Now, the original team behind Breaking News have come up with a way to bring the popular service back and run it in a way which generates the money needed to stay afloat. The key innovation is that the new service called Factal will deliver carefully targeted bad news for a price.
The obvious question is of course why anyone would pay to have bad news delivered directly onto their mobile phones. It is hard enough to escape the seemingly never-ending torrent of misery which is produced by the mainstream press, let alone actually paying money to seek it out.
However, the target audience is not individual people; instead, Factal will target governments and businesses that need to get information about things going wrong from a reliable source as quickly as possible in order to head off greater disasters.

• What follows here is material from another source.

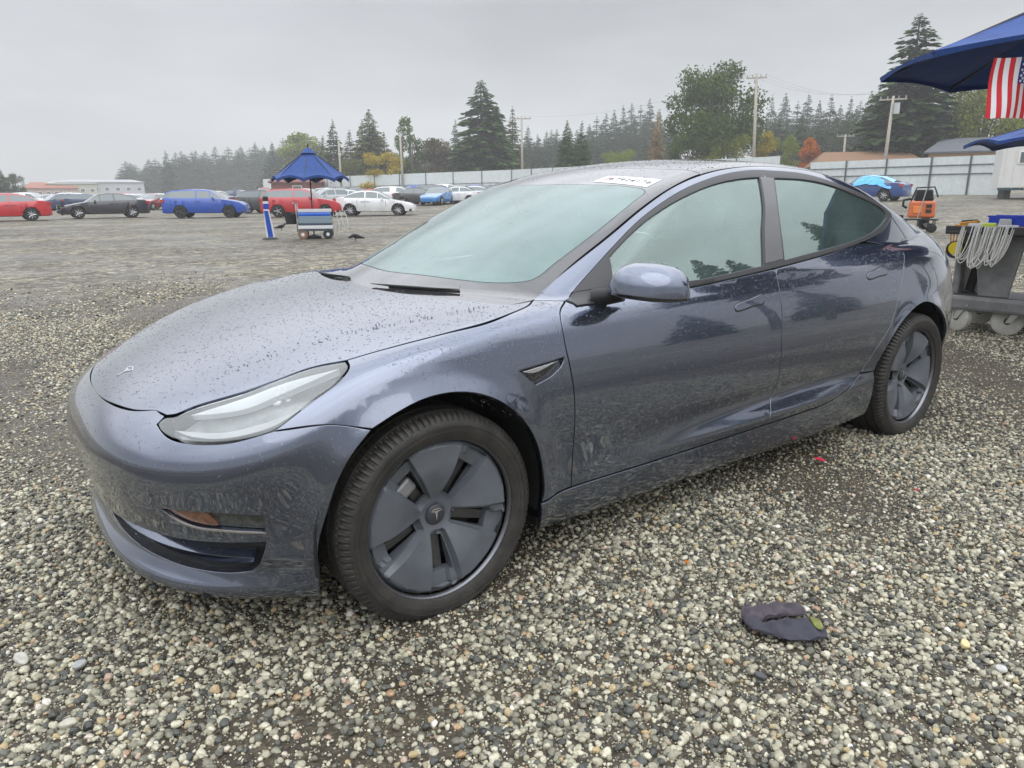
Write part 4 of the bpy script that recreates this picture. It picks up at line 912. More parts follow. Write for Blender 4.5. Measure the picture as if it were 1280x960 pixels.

For instance, as the world continues to change due to man-made climate change floods, wildfires, extreme storms, heatwaves and all the rest are becoming more regular and severe. If local governments have access to a high quality breaking news stream then they will be able to move people out of affected areas more quickly and save lives.
The people behind Factal believe they can accomplish this by adhering to a strict code of ethics which applies to sourcing, corrections and privacy. The founders of Factal also state that they will break the mould by saying what they don’t know as well as what they do know. In this way they hope to bring the standards of a traditional newsroom to bear on a thoroughly modern service, in stark contrast to the seemingly ethics-free zone that the likes of Facebook and Twitter exist in, and give customers the best of both worlds.
When it comes to the spread of breaking news the internet acts as something like an incubator for panic and lies. Everybody can chip in but there is no requirement for the truth or any form of discretion, making it extremely difficult to tell truth from fiction. If Factal, and others like it, can help to inject a little sanity into internet discourse and bypass the sea of disinformation then it would seem to be a sensible investment for governments, companies and people trying to respond to current events in the best possible way.
Whilst it may deliver bad news, Factal aims to do so for admirable reasons which will hopefully end up generating good news stories.